### STORED DATA

◇ ◇ ◇ ◇

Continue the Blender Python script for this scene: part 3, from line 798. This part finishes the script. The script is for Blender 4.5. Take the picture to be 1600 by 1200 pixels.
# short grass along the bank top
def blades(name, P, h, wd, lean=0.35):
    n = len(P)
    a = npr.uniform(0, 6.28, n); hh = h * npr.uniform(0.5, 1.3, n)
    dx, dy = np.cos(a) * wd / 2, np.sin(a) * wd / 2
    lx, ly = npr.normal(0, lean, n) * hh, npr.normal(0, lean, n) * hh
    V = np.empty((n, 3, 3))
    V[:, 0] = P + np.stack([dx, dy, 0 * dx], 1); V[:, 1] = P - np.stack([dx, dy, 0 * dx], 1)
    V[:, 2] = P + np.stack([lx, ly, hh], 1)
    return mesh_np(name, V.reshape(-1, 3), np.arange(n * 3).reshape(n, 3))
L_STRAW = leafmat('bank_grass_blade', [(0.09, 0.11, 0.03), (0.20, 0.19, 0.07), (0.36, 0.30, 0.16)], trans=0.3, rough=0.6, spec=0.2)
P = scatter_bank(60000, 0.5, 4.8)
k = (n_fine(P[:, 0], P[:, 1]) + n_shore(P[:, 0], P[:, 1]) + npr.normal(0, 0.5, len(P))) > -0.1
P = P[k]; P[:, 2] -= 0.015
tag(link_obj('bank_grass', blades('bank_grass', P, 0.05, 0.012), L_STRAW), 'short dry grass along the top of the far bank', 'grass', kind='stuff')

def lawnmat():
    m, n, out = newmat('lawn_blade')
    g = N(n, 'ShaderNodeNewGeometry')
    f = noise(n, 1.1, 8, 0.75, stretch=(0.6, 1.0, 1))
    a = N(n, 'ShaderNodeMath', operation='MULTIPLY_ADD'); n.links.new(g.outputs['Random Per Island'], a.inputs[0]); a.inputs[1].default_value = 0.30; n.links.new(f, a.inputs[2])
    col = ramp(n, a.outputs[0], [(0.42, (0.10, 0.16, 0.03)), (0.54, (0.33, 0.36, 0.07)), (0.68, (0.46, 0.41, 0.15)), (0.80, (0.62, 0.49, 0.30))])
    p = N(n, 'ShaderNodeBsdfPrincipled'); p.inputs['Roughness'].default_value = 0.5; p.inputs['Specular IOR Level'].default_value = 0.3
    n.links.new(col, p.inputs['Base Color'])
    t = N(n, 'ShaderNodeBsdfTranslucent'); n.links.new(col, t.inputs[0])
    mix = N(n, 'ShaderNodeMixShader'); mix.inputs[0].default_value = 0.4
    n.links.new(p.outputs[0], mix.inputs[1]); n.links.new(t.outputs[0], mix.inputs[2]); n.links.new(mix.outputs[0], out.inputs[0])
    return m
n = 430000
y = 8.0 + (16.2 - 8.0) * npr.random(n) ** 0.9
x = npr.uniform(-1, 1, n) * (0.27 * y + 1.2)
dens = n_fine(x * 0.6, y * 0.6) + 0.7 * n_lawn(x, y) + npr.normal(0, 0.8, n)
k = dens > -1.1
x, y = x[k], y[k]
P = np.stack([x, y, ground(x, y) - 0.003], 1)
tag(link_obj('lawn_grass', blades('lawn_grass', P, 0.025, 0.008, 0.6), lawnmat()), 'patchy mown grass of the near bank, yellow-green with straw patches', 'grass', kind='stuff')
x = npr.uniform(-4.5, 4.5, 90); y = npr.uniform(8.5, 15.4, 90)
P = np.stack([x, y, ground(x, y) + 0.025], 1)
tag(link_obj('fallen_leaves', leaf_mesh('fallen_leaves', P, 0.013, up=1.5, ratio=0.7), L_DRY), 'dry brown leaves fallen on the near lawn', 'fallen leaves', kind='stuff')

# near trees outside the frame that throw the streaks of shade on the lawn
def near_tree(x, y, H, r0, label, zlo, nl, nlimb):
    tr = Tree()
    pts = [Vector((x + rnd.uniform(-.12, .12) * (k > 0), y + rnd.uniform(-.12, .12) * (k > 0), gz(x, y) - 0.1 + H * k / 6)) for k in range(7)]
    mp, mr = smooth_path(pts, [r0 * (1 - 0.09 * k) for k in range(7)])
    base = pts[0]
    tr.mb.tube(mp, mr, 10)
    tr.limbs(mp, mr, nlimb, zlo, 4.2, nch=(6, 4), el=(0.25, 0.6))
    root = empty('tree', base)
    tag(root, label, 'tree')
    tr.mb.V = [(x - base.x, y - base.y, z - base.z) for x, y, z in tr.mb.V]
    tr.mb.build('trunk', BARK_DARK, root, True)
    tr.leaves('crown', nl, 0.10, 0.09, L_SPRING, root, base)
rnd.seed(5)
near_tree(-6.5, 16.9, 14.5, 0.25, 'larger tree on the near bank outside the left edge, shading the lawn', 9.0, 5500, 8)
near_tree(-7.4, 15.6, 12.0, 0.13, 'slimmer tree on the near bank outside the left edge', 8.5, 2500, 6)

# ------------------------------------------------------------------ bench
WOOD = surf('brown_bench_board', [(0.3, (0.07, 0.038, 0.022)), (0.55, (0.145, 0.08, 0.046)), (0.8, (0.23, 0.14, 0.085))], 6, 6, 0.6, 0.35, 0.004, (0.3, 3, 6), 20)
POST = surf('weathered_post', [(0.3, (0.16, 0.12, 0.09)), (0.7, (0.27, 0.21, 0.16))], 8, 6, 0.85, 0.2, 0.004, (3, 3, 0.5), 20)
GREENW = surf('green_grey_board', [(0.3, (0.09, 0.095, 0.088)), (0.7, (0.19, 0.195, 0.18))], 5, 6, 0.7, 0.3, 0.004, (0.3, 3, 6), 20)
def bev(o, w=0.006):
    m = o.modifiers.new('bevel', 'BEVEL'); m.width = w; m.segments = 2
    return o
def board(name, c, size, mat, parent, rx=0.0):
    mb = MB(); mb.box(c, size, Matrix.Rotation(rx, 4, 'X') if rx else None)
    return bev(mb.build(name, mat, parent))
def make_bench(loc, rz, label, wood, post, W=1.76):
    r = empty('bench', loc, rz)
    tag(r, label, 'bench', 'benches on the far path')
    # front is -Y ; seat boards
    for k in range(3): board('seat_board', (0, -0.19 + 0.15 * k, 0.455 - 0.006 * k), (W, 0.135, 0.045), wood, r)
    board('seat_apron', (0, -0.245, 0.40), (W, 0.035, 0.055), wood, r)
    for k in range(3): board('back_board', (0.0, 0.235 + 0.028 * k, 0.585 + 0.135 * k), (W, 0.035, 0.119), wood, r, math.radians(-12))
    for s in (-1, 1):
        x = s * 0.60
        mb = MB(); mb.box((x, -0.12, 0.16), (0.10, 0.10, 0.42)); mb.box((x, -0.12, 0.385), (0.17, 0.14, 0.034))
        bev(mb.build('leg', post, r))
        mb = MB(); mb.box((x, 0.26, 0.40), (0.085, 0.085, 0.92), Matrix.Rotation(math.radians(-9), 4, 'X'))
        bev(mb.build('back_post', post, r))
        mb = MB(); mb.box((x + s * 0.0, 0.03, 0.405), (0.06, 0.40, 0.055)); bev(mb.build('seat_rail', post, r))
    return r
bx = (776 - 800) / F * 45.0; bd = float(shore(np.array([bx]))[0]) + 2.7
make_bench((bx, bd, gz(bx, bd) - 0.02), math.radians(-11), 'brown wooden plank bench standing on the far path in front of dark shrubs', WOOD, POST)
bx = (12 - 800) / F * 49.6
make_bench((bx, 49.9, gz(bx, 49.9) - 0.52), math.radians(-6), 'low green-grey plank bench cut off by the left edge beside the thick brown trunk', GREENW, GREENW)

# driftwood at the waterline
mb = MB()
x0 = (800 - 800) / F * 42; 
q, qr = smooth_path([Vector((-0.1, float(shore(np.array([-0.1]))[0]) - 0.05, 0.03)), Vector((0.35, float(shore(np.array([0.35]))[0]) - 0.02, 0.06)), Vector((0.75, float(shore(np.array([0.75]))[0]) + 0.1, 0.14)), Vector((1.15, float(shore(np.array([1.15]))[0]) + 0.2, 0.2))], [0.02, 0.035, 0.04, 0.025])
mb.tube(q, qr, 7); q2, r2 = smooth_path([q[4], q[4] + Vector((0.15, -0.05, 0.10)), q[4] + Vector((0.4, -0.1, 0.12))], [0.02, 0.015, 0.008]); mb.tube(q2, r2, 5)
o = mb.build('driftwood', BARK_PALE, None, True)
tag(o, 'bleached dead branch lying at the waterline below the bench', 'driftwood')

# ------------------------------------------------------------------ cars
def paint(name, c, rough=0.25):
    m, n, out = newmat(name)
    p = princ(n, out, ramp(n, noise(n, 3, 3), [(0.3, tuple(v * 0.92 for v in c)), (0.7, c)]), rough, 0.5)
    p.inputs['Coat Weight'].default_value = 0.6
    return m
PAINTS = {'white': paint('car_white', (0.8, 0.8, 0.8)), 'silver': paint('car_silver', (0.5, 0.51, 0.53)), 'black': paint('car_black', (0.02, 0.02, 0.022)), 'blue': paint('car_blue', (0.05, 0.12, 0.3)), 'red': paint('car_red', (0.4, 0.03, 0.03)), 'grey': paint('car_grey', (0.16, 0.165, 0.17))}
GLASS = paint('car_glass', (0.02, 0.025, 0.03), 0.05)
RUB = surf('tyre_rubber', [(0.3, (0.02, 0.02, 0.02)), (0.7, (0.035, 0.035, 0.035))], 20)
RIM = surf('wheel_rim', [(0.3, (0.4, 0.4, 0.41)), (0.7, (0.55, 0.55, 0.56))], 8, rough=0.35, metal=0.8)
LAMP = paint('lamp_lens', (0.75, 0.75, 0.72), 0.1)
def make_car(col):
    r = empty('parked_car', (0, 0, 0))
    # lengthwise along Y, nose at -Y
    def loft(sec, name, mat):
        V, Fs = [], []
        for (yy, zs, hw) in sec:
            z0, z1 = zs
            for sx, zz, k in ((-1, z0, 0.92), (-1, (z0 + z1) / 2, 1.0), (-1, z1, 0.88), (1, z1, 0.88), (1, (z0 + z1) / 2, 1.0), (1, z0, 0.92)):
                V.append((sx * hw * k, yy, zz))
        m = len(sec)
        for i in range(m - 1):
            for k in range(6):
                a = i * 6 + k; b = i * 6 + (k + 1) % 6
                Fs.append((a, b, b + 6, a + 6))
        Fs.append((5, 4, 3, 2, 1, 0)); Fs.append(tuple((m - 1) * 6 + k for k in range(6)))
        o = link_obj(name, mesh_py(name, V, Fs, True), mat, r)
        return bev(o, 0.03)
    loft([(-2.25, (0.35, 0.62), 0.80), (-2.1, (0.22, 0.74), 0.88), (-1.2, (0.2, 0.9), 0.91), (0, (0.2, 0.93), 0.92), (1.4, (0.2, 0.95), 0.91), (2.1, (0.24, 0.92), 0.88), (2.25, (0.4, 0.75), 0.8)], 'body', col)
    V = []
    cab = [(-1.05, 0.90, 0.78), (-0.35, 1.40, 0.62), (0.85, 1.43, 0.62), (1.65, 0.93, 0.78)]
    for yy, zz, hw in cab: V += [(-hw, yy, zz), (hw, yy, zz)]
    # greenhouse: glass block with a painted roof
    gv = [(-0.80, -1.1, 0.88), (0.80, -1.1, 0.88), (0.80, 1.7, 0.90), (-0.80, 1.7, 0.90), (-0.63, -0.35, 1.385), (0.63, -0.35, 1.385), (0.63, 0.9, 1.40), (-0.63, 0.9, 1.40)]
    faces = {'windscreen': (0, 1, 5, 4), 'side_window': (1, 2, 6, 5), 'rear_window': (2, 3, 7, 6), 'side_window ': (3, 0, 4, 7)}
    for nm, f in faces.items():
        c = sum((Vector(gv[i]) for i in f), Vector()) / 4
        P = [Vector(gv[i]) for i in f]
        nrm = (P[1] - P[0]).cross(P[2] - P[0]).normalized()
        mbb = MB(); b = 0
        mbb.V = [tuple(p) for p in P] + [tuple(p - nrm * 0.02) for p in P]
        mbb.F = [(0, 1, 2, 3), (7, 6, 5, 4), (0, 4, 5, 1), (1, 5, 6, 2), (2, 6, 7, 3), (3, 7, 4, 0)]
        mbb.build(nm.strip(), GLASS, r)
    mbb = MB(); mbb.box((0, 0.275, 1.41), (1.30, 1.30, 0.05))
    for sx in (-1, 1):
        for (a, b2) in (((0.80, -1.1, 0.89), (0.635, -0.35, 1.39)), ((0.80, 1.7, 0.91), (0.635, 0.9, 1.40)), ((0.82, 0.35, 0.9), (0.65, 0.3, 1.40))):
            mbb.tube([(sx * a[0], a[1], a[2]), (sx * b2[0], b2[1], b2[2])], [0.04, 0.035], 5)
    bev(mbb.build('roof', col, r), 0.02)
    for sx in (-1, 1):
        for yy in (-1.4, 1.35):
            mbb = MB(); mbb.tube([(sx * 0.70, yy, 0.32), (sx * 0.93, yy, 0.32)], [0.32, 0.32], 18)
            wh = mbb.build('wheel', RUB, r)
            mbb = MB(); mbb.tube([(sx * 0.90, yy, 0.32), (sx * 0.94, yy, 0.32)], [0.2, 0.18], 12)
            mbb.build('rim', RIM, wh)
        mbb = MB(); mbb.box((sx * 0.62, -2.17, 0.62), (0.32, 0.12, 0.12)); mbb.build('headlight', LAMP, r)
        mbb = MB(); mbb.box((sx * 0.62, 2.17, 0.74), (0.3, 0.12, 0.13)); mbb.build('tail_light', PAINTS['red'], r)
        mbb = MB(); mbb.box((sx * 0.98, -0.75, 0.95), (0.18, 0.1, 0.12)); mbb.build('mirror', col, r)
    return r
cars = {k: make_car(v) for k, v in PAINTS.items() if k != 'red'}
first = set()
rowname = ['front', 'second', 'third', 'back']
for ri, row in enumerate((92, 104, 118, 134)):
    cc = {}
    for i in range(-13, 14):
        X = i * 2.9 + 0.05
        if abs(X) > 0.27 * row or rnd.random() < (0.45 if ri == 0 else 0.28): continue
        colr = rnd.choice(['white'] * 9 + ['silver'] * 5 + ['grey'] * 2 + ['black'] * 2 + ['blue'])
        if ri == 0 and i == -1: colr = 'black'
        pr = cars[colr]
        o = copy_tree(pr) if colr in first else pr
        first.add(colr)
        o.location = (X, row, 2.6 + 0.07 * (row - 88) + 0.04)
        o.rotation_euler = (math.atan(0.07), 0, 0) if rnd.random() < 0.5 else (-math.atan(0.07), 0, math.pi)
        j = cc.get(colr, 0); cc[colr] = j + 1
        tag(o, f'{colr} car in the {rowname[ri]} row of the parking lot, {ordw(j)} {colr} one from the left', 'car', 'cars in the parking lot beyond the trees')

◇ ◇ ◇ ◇

### OBJECTIVE
Return the opening line of the data and every line after it through the line containing "bank', 'grass', kind='stuff')", please, exactly as written and with nothing added.

### RESULT
Continue the Blender Python script for this scene: part 3, from line 798. This part finishes the script. The script is for Blender 4.5. Take the picture to be 1600 by 1200 pixels.
# short grass along the bank top
def blades(name, P, h, wd, lean=0.35):
    n = len(P)
    a = npr.uniform(0, 6.28, n); hh = h * npr.uniform(0.5, 1.3, n)
    dx, dy = np.cos(a) * wd / 2, np.sin(a) * wd / 2
    lx, ly = npr.normal(0, lean, n) * hh, npr.normal(0, lean, n) * hh
    V = np.empty((n, 3, 3))
    V[:, 0] = P + np.stack([dx, dy, 0 * dx], 1); V[:, 1] = P - np.stack([dx, dy, 0 * dx], 1)
    V[:, 2] = P + np.stack([lx, ly, hh], 1)
    return mesh_np(name, V.reshape(-1, 3), np.arange(n * 3).reshape(n, 3))
L_STRAW = leafmat('bank_grass_blade', [(0.09, 0.11, 0.03), (0.20, 0.19, 0.07), (0.36, 0.30, 0.16)], trans=0.3, rough=0.6, spec=0.2)
P = scatter_bank(60000, 0.5, 4.8)
k = (n_fine(P[:, 0], P[:, 1]) + n_shore(P[:, 0], P[:, 1]) + npr.normal(0, 0.5, len(P))) > -0.1
P = P[k]; P[:, 2] -= 0.015
tag(link_obj('bank_grass', blades('bank_grass', P, 0.05, 0.012), L_STRAW), 'short dry grass along the top of the far bank', 'grass', kind='stuff')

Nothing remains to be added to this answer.